(SET TASK):
Lines containing the word "part" should be extracted in full.
****************
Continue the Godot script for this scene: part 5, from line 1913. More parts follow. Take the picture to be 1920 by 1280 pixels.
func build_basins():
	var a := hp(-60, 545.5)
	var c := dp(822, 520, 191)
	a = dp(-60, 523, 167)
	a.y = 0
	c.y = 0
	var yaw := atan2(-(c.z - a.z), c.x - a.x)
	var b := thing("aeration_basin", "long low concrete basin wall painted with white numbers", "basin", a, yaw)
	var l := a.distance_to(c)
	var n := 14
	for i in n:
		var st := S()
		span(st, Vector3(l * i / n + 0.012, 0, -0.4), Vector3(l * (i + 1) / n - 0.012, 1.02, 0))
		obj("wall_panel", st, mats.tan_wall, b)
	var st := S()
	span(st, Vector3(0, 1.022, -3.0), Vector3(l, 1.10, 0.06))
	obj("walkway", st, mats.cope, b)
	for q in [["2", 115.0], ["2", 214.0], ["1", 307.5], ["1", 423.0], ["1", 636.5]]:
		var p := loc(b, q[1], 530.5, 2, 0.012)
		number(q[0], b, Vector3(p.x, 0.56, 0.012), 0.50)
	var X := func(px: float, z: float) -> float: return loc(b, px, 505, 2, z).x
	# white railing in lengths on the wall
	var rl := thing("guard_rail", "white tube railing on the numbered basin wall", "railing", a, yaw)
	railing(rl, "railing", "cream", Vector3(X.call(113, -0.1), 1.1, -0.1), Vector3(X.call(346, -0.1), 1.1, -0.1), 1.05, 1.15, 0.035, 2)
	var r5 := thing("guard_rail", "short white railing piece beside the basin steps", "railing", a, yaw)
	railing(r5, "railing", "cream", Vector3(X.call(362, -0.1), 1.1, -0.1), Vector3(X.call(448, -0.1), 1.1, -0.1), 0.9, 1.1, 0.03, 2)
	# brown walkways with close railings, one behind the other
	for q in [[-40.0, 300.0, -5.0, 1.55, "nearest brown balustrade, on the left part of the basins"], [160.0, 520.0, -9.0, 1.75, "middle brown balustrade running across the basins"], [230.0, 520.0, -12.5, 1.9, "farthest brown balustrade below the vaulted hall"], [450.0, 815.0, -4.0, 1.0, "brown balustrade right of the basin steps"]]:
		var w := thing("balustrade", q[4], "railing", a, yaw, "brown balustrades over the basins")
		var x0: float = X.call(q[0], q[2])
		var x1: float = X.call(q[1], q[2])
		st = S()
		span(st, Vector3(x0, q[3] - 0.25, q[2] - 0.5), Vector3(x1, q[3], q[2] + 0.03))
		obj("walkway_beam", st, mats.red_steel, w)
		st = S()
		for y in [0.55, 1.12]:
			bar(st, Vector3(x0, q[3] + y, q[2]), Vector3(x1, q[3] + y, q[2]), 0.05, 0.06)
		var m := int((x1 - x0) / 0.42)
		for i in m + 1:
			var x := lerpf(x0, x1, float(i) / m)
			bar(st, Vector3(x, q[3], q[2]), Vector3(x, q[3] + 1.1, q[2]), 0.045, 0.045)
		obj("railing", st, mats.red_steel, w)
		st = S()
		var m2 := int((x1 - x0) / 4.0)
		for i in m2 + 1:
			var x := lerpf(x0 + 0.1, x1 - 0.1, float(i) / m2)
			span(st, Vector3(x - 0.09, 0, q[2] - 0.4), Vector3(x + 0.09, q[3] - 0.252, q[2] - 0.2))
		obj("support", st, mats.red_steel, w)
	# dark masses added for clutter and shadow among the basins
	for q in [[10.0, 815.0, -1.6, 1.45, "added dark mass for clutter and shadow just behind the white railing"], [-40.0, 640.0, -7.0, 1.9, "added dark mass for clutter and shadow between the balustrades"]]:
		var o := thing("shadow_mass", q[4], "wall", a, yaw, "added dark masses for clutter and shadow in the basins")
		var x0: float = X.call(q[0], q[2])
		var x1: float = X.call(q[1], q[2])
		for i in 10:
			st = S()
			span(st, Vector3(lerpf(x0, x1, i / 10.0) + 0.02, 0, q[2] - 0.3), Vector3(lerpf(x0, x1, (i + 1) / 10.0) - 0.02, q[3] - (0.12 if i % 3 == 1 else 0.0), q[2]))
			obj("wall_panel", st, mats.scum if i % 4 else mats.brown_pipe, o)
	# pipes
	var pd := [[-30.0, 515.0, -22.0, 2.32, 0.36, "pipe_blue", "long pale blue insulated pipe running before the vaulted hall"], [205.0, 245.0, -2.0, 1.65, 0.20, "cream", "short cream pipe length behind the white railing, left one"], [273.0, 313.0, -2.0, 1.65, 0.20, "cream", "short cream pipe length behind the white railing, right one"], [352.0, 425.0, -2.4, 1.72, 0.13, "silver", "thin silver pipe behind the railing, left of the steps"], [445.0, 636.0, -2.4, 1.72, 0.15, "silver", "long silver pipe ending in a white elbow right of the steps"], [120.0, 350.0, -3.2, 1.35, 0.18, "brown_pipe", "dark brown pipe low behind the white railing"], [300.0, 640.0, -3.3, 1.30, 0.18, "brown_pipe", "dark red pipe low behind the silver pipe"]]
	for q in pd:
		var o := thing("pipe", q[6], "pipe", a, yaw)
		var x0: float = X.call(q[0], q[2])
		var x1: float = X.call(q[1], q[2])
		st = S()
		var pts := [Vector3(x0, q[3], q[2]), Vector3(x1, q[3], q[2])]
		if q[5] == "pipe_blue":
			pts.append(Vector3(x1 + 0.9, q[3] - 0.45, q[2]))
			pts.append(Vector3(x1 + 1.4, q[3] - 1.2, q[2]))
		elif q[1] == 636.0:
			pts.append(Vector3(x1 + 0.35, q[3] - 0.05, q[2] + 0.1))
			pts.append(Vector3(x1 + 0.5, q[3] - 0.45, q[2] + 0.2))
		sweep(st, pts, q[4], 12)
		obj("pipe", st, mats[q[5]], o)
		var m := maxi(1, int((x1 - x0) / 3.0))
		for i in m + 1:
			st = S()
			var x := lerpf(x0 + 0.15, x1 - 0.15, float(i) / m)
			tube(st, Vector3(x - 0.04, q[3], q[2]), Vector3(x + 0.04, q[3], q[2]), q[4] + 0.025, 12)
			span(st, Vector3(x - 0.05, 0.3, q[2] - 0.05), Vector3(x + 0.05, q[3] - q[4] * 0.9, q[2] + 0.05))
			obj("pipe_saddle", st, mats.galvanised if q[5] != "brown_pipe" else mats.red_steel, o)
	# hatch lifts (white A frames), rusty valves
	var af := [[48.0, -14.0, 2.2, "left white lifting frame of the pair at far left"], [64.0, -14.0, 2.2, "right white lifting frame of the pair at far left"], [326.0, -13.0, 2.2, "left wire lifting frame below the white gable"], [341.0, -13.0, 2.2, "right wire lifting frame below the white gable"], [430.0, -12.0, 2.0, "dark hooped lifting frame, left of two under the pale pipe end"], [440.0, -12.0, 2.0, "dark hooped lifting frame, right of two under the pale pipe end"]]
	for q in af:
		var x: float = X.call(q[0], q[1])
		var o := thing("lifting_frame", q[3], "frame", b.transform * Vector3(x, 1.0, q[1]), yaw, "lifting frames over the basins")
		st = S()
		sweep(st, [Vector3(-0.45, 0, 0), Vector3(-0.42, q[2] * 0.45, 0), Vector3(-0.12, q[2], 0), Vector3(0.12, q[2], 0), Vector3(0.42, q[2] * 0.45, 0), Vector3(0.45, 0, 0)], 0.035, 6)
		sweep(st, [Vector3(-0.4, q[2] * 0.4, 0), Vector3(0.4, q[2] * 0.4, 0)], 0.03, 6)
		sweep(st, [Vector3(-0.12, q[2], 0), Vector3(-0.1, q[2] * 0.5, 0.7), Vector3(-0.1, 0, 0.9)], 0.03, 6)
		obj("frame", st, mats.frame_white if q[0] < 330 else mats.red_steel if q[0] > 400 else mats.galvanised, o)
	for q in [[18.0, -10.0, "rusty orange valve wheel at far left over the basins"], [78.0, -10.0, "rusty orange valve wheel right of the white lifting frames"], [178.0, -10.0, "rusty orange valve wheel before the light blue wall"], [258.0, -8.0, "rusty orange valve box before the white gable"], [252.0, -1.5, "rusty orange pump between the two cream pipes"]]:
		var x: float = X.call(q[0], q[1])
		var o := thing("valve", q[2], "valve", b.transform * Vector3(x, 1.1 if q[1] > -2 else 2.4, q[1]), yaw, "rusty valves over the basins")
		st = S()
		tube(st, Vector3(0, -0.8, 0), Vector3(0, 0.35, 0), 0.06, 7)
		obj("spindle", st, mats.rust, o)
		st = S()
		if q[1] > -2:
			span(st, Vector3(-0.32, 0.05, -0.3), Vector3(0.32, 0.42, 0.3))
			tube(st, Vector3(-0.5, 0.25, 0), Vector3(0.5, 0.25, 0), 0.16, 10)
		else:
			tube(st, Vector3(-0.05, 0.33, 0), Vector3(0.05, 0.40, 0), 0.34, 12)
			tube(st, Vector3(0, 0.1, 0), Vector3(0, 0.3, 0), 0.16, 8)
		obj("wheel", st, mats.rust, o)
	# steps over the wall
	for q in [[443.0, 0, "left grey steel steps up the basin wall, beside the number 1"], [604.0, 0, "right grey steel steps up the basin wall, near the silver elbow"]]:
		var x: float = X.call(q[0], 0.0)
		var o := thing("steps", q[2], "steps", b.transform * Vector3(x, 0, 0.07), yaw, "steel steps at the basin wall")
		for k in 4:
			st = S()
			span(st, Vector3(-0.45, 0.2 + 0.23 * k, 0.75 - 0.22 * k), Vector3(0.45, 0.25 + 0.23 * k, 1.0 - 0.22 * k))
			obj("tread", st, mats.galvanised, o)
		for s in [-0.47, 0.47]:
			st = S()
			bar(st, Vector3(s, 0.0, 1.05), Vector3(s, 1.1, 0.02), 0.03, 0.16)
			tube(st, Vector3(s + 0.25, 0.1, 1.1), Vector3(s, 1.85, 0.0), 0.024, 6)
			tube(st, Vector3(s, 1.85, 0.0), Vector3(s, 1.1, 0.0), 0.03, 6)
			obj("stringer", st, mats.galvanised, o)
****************
(ANSWER FOR THE TASK):
Continue the Godot script for this scene: part 5, from line 1913. More parts follow. Take the picture to be 1920 by 1280 pixels.
	for q in [[-40.0, 300.0, -5.0, 1.55, "nearest brown balustrade, on the left part of the basins"], [160.0, 520.0, -9.0, 1.75, "middle brown balustrade running across the basins"], [230.0, 520.0, -12.5, 1.9, "farthest brown balustrade below the vaulted hall"], [450.0, 815.0, -4.0, 1.0, "brown balustrade right of the basin steps"]]:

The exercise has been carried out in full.